REPUBLIKA.CO.ID, KARAKAS -- Pasokan listrik Venezuela tetap tidak merata setelah pemadaman terburuk dalam beberapa dekade melumpuhkan sebagian besar negara itu, Jumat (9/3). Ini memperburuk kesulitan bagi jutaan orang yang sudah menderita hiperinflasi, dan meluasnya kekurangan barang-barang kebutuhan pokok.
Menurut saksi mata dan media setempat, listrik kembali hidup ke beberapa bagian ibu kota Karakas pada sore hari, tetapi dengan cepat terputus lagi. Baik pejabat Partai Sosialis, maupun perusahaan listrik negara, Corpoelec tidak memberikan informasi lebih lanjut tentang situasi ini.
Pemimpin oposisi Juan Guaido, yang diakui sebagian besar negara-negara Barat sebagai kepala negara Venezuela yang sah, mengkritik pemerintah karena mengacaukan pasokan energi negara. Ia mengatakan Maduro adalah orang yang menyabotase negara tersebut.
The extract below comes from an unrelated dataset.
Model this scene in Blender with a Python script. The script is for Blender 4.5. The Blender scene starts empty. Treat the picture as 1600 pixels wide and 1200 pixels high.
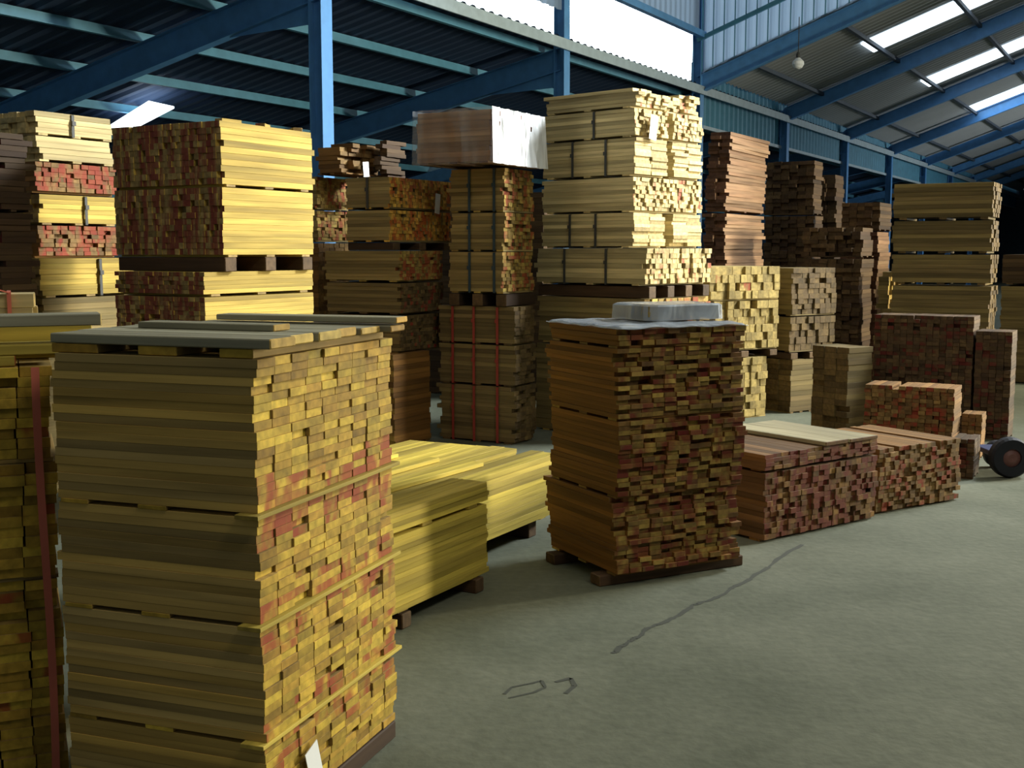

"Sabotase mencuri uang dari Venezuela. Sabotase membakar makanan dan obat-obatan. Sabotase mencuri pemilihan," kata Guaido di Twitter.
Masih belum jelas apakah pemadaman telah mempengaruhi operasi minyak di negara OPEC. Perusahaan minyak negara PDVSA tidak memberikan komentar terkait hal ini.
Di lingkungan kelas atas Karakas di Los Palos Grandes, beberapa ratus orang berkumpul untuk rapat umum. Di sana, pemimpin oposisi Guaido berbicara dalam pertemuan tersebut.
"Semua orang berharap bahwa dengan Guaido, negara akan kembali normal. Itu saja yang diinginkan seseorang, untuk hidup normal. Bahwa ketika saya membuka keran, air keluar. Bahwa ketika saya membalik sakelar lampu, lampu akan menyala," kata Yamila Oliveros, seorang arsitek berusia 53 tahun.
Sementara itu, Washington, yang memimpin seruan agar Maduro mundur, berjanji pada Kamis untuk memperluas sanksi terhadap Venezuela. Ini termasuk pada bank asing yang menyediakan pembiayaan kepada pemerintah.
Adapun Cina bersama-sama dengan Rusia mendukung kepemimpinan Maduro. Cina mengeluarkan peringatan keras pada Jumat untuk negara-negara Barat tentang risiko dalam menjatuhkan sanksi, dan campur tangan di Venezuela.
"Campur tangan pihak luar dan sanksi hanya akan memperburuk situasi yang tegang. Sudah cukup banyak pelajaran seperti itu dari sejarah, dan jalan bencana lama yang sama tidak boleh diikuti," kata diplomat pemerintah Cina, Anggota Dewan Negara Wang Yi.